* _Stated problem_
Write out each line exactly as given. Leave the pictures out of your copy.

|---|

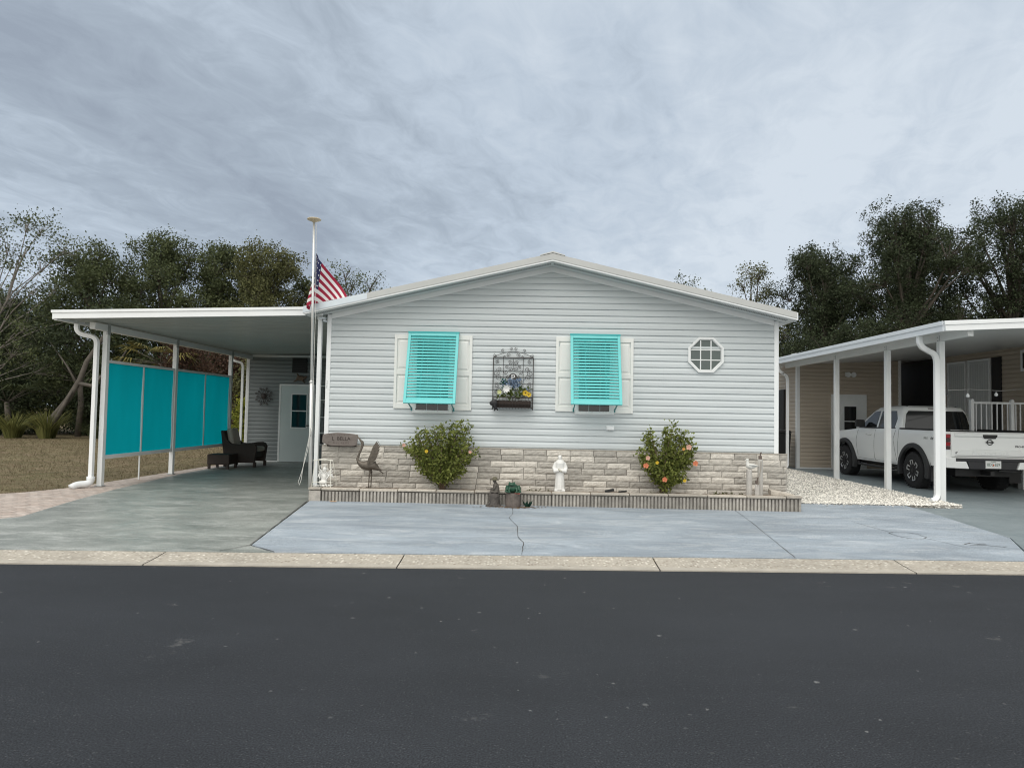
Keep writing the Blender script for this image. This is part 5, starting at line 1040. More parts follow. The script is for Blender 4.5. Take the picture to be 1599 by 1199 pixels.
for x in (9.90, 10.78, 11.56): m = MB(); m.box(x-.034, x+.034, 15.48, 15.55, 1.06, 2.03); m.prism([(x-.034, 2.03), (x+.034, 2.03), (x, 2.06)], 15.48, 15.55); m.build('newel', TRIM, t)
for (a, b) in ((9.935, 10.745), (10.815, 11.525)):
    m = MB(); m.box(a, b, 15.495, 15.535, 1.95, 1.995); m.box(a, b, 15.50, 15.53, 1.13, 1.165); m.build('rail', TRIM, t)
    n = 7
    for i in range(n): x = a+(b-a)*(i+.5)/n; m = MB(); m.box(x-.010, x+.010, 15.505, 15.525, 1.166, 1.949); m.build('baluster', TRIM, t)
t = thing('string_light', 'thin string of round white bulbs strung from the front carport post', 'string light', (7.5, 12.45, 2.1))
m = MB(); pts = [(7.50, 12.46, 2.10), (8.4, 13.2, 2.16), (9.4, 13.8, 2.17), (10.2, 14.4, 2.24)]; m.tube(pts, .006, 5); m.tube([(8.30, 13.12, 2.155), (8.30, 13.12, 2.06)], .004, 4); m.tube([(9.22, 13.7, 2.17), (9.22, 13.7, 2.12)], .004, 4); m.build('wire', mat('grey_wire', (.35, .35, .34), .6), t)
for p in ((8.30, 13.12, 2.04), (9.22, 13.7, 2.095)): m = MB(); m.lathe([(.012, .04), (.016, .03), (.034, -.005), (.026, -.03), (.0, -.04)], p, 12); m.build('bulb', WHITE, t, smooth=True)
# ================================================================ PICKUP TRUCK (nose away from the street)
TX, TYY, TZ = 9.29, 14.03, .075
tr = thing('pickup_truck', 'white crew cab pickup with open bed parked nose in under the carport', 'pickup truck', (TX, TYY, TZ))
def T(x, y, z): return (TX+x, TYY+y, TZ+z)
RA, FA, WR = 1.07, 4.27, .395
HWID = .915
def side_x(z):   # half width of the body at a height
    return float(np.interp(z, [.42, .55, .75, 1.02, 1.18, 1.30], [.86, .895, .915, .912, .885, .85]))
def top_z(y): return float(np.interp(y, [0, .04, 1.7, 3.6, 3.95, 4.5, 4.95, 5.12, 5.20], [1.265, 1.285, 1.285, 1.25, 1.22, 1.18, 1.10, 1.0, .80]))
def bot_z(y):
    z = float(np.interp(y, [0, .12, .5, 1.6, 3.7, 4.8, 5.2], [.72, .60, .52, .47, .47, .42, .45])); 
    for c in (RA, FA):
        d = abs(y-c)
        if d < .50: z = max(z, .40+math.sqrt(.50**2-d*d)*.98)
    return z
ys = sorted(set([0, .04, .12, .3, 5.20, 5.12, 4.98]+[RA+.5*math.cos(R(a)) for a in range(0, 181, 9)]+[FA+.5*math.cos(R(a)) for a in range(0, 181, 9)]+list(np.linspace(1.6, 3.75, 12))+[.45, 4.85]))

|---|

* _Answer to the task_
Keep writing the Blender script for this image. This is part 5, starting at line 1040. More parts follow. The script is for Blender 4.5. Take the picture to be 1599 by 1199 pixels.
for x in (9.90, 10.78, 11.56): m = MB(); m.box(x-.034, x+.034, 15.48, 15.55, 1.06, 2.03); m.prism([(x-.034, 2.03), (x+.034, 2.03), (x, 2.06)], 15.48, 15.55); m.build('newel', TRIM, t)
for (a, b) in ((9.935, 10.745), (10.815, 11.525)):
    m = MB(); m.box(a, b, 15.495, 15.535, 1.95, 1.995); m.box(a, b, 15.50, 15.53, 1.13, 1.165); m.build('rail', TRIM, t)
    n = 7
    for i in range(n): x = a+(b-a)*(i+.5)/n; m = MB(); m.box(x-.010, x+.010, 15.505, 15.525, 1.166, 1.949); m.build('baluster', TRIM, t)
t = thing('string_light', 'thin string of round white bulbs strung from the front carport post', 'string light', (7.5, 12.45, 2.1))
m = MB(); pts = [(7.50, 12.46, 2.10), (8.4, 13.2, 2.16), (9.4, 13.8, 2.17), (10.2, 14.4, 2.24)]; m.tube(pts, .006, 5); m.tube([(8.30, 13.12, 2.155), (8.30, 13.12, 2.06)], .004, 4); m.tube([(9.22, 13.7, 2.17), (9.22, 13.7, 2.12)], .004, 4); m.build('wire', mat('grey_wire', (.35, .35, .34), .6), t)
for p in ((8.30, 13.12, 2.04), (9.22, 13.7, 2.095)): m = MB(); m.lathe([(.012, .04), (.016, .03), (.034, -.005), (.026, -.03), (.0, -.04)], p, 12); m.build('bulb', WHITE, t, smooth=True)
# ================================================================ PICKUP TRUCK (nose away from the street)
TX, TYY, TZ = 9.29, 14.03, .075
tr = thing('pickup_truck', 'white crew cab pickup with open bed parked nose in under the carport', 'pickup truck', (TX, TYY, TZ))
def T(x, y, z): return (TX+x, TYY+y, TZ+z)
RA, FA, WR = 1.07, 4.27, .395
HWID = .915
def side_x(z):   # half width of the body at a height
    return float(np.interp(z, [.42, .55, .75, 1.02, 1.18, 1.30], [.86, .895, .915, .912, .885, .85]))
def top_z(y): return float(np.interp(y, [0, .04, 1.7, 3.6, 3.95, 4.5, 4.95, 5.12, 5.20], [1.265, 1.285, 1.285, 1.25, 1.22, 1.18, 1.10, 1.0, .80]))
def bot_z(y):
    z = float(np.interp(y, [0, .12, .5, 1.6, 3.7, 4.8, 5.2], [.72, .60, .52, .47, .47, .42, .45])); 
    for c in (RA, FA):
        d = abs(y-c)
        if d < .50: z = max(z, .40+math.sqrt(.50**2-d*d)*.98)
    return z
ys = sorted(set([0, .04, .12, .3, 5.20, 5.12, 4.98]+[RA+.5*math.cos(R(a)) for a in range(0, 181, 9)]+[FA+.5*math.cos(R(a)) for a in range(0, 181, 9)]+list(np.linspace(1.6, 3.75, 12))+[.45, 4.85]))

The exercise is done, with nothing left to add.